In my dramatic literature class this semester, we have most recently been talking about the theories of Freud and Lacan. What has stood out the most to me is the Law of the Father - meaning, males hold knowledge. Language is the gateway to the Law of the Father because when we learn language we are gaining knowledge. I realized that the theatre department where I go to school is very much run by the Law of the Father. Males are the ones who are the authorities, who hold the knowledge. Two-thirds of our main stage season is directed by males. All of the plays on the main stage season are written, and/or adapted, by males. Our department chair is a male. Males completely dominate jobs in the department. Females hold jobs in the acting and education because those are more nurturing female positions. Males are the ones who teach everything else (with the exception of MSJ but she has to fight way harder than her male counterparts to be heard and respected).
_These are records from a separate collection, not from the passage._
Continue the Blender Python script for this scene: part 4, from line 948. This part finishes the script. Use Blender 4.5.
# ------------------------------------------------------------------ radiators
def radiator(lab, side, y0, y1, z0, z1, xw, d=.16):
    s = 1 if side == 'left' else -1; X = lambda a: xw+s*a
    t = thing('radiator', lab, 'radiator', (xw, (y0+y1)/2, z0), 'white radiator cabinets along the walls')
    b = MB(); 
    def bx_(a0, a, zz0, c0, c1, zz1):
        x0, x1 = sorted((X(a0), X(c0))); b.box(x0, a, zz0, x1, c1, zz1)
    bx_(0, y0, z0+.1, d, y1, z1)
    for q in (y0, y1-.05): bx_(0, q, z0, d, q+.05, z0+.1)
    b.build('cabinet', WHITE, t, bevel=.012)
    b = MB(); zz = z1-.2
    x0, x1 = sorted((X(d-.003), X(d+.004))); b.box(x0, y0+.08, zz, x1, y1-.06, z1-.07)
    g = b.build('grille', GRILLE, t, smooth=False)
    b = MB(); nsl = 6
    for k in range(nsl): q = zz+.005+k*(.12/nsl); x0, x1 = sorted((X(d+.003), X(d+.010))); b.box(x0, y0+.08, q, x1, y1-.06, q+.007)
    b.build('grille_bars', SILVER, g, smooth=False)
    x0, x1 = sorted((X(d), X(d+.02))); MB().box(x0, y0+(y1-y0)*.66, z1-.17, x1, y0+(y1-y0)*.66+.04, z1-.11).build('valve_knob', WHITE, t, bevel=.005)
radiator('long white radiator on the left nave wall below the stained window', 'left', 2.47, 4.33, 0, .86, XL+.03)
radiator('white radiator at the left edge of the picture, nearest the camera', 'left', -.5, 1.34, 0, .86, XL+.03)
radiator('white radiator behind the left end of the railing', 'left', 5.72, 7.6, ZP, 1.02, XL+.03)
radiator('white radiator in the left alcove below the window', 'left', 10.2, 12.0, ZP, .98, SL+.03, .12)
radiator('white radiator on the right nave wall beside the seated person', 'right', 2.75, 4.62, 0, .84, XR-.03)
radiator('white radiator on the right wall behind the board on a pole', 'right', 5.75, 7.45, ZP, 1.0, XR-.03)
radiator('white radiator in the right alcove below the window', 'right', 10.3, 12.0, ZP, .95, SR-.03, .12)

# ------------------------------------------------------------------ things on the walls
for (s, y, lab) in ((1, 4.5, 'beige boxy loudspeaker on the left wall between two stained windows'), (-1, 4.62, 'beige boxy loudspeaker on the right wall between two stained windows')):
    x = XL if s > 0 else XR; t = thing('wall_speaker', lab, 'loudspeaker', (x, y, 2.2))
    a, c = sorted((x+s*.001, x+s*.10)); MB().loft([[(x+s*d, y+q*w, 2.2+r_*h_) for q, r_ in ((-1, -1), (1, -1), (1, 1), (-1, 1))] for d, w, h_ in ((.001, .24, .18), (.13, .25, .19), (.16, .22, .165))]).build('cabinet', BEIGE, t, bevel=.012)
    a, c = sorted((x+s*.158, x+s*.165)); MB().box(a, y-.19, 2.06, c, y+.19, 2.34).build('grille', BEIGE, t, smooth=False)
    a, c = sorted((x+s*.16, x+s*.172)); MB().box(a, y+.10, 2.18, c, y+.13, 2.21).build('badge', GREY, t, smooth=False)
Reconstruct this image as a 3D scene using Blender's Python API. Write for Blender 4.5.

I feel, as a female, that I am running in to walls in the theatre world. I have to work at least three times as hard for my work to be noticed and deemed as "good." I can't get away with mediocrity. People, at first take, do not take me seriously because I'm a female. What's more, I'm a married Mormon female who is just going to be popping out kids for the rest of her life. Ha! If I wasn't serious about doing theatre, I wouldn't be fighting as hard as I am right now to be heard. I'm working on writing a show, I've already directed two this semester, I'm directing two right now, in preproduction for a third, working on a paper to take to a conference, looking at internships and graduate schools, TA-ing the directing classes, etc. And yet, I'm still not taken seriously. I don't see any of my male counterparts fighting as hard. Because they don't need to! If they show a little bit of promise, BAM! They're in! It isn't fair and it probably won't ever be fair.
I'm a female and my voice isn't being heard! Help, I'm being oppressed!